• [YOUR INSTRUCTIONS]
Go through the material below and copy all lines with "parts".

+++ DATA FOR THE TASK +++

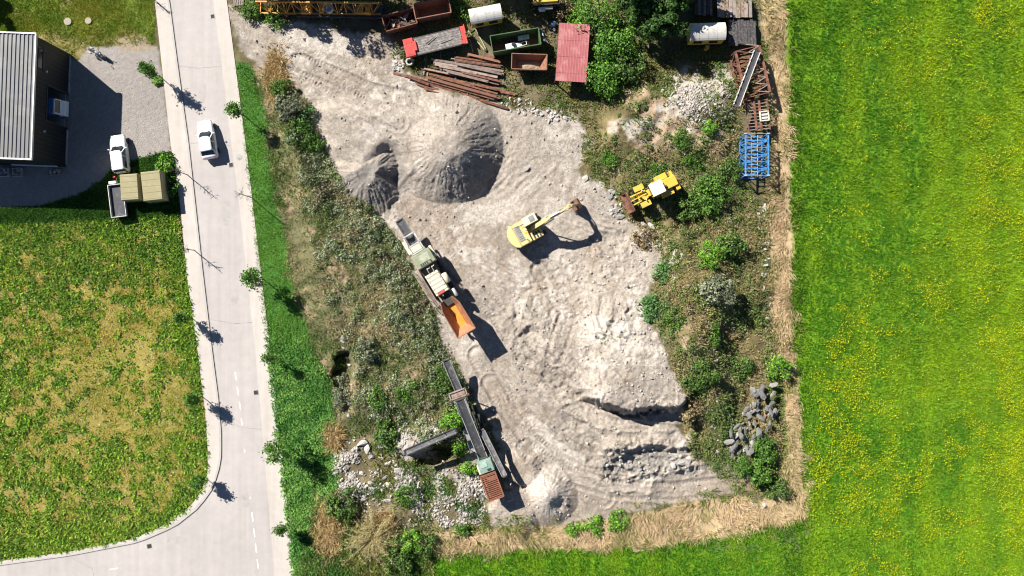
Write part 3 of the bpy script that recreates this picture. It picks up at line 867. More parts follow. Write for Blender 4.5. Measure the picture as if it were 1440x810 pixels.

+++
+++ DATA FOR THE TASK +++

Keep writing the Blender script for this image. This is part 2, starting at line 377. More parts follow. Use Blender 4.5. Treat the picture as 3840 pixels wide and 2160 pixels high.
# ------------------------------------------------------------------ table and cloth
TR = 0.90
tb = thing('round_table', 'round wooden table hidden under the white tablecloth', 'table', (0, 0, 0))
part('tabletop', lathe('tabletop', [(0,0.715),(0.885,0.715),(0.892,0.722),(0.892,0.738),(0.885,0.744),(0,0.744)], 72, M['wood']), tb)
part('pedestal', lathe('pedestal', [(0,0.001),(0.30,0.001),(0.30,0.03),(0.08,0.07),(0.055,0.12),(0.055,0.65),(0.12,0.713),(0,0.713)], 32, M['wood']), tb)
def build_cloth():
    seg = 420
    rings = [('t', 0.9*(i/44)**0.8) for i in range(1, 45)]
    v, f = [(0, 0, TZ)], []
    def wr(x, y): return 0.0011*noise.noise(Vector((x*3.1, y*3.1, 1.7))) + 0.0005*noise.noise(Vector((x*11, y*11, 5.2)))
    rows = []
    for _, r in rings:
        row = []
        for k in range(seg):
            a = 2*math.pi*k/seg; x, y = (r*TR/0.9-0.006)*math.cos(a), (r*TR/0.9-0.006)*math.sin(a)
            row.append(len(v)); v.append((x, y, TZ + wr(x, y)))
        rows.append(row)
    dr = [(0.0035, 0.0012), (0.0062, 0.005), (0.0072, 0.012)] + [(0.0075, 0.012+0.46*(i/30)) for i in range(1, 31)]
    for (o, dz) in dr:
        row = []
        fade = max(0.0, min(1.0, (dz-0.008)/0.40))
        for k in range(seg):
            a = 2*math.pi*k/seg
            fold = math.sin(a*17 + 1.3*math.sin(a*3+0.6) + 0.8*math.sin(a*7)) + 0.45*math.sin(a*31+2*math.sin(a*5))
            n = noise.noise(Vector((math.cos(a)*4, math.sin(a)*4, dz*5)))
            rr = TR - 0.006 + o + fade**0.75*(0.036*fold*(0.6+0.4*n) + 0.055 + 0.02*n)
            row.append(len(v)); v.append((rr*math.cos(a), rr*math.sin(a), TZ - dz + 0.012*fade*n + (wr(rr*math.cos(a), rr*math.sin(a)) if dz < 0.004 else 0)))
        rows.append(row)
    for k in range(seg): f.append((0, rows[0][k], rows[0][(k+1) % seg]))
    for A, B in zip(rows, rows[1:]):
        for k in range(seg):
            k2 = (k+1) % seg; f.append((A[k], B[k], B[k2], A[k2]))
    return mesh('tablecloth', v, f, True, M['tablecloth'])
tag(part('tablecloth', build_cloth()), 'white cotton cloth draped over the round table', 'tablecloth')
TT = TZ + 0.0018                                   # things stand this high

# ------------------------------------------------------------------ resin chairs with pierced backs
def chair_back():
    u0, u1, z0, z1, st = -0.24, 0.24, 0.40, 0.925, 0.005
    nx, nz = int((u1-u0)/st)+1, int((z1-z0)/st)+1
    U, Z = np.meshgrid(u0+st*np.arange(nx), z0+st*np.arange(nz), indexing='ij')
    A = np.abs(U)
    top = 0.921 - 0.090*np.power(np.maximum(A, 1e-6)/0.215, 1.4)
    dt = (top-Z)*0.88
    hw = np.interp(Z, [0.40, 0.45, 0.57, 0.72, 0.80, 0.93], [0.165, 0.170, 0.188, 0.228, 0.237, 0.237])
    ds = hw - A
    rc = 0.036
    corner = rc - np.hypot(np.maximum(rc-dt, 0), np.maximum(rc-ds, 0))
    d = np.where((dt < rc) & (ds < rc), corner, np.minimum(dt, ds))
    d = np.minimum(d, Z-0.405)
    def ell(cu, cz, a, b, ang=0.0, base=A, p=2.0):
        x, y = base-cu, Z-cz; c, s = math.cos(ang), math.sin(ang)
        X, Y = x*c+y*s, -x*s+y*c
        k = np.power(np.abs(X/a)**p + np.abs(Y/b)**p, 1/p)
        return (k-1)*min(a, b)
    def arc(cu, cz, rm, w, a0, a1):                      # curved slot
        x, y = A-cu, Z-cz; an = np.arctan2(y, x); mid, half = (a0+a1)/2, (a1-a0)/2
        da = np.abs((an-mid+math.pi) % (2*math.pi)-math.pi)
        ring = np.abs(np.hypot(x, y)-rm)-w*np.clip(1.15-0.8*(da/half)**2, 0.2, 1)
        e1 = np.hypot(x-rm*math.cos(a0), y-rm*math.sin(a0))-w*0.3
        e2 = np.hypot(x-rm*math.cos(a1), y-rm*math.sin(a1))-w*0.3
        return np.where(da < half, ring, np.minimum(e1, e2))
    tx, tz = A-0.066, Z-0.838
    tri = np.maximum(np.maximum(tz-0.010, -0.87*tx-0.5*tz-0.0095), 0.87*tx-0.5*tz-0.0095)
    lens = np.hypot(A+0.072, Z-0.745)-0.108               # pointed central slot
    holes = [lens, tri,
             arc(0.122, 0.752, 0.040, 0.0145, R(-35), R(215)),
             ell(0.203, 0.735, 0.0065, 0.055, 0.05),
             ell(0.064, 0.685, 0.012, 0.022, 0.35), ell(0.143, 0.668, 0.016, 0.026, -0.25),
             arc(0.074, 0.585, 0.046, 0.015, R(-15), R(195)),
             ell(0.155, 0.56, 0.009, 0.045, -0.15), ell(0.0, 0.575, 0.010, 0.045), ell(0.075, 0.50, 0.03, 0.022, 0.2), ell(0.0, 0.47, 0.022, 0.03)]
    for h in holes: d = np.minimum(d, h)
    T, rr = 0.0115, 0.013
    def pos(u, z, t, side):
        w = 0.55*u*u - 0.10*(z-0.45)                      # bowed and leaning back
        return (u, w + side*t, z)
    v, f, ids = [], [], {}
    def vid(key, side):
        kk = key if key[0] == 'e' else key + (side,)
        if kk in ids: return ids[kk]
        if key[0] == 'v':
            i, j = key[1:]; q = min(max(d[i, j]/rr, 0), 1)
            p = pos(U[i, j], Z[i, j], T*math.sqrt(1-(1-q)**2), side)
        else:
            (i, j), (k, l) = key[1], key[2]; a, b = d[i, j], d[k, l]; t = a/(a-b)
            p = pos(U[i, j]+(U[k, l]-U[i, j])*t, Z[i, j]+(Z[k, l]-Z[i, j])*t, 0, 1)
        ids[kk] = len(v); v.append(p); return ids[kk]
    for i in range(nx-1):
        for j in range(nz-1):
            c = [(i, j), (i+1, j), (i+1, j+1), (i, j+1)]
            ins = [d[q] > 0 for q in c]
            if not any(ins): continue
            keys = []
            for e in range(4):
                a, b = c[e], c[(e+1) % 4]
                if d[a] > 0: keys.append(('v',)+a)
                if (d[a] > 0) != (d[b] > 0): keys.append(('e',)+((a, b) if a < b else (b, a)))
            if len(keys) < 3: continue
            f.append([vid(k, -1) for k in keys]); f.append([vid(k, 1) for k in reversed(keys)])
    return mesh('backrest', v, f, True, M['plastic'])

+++

• [TASK RESPONSE]
Write part 3 of the bpy script that recreates this picture. It picks up at line 867. More parts follow. Write for Blender 4.5. Measure the picture as if it were 1440x810 pixels.
Keep writing the Blender script for this image. This is part 2, starting at line 377. More parts follow. Use Blender 4.5. Treat the picture as 3840 pixels wide and 2160 pixels high.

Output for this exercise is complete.